Sunday, March 18, 2007


In Dead End, notorious gangster Baby Face Martin (Humphrey Bogart) returns to his childhood home in the slums of East Side Manhattan to see his mother (Marjorie Main) and his old sweetheart (Claire Trevor, who was nominated for an Oscar for her performance).

The film follows a variety of characters who try to cope with life in a slum squeezed between the East River and the upscale high-rises of the wealthy. Sweet and hardworking Drina tries to keep her little brother Tommy from falling in with a gang of delinquents. Dave, an unemployed architect, tries to make an honest living painting signs while trying to impress Kay, the mistress of a wealthy man torn between love and security.


1937 was a hopeful time for New York City. Following a period of political corruption and economic depression, their former Governor, Franklin Roosevelt, was elected President, and popular reformist mayor, Fiorello LaGuardia, was elected mayor.

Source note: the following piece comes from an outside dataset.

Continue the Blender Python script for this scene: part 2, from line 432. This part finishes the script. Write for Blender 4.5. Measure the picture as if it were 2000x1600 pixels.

Democrat Roosevelt's New Deal programs greatly benefitted New York City, and Republican LaGuardia was a strong supporter of it.

The movie was based on play by Sindey Kingsley which explores how adult crime is linked to juvenile delinquency, and how both are exacerbated by poverty and social inequality. In this era of growing socialist idealism, the play was eagerly received on Broadway and ran for almost two years (Oct 1935 - June 1937)


The film's politics may have seemed progressive at the time, but after 70 years of labor unions, minimum wage, social security, and welfare programs, they don't seem so radical.

The movie featured a gang of juvenile delinquents that proved so popular that the "Dead End Kids" spun off a series of movies of their own. Although this was probably Bogart's most acclaimed role at the time (after the previous year's Petrified Forest became his breakout hit), many of his subsequent movies easily overshadow this one.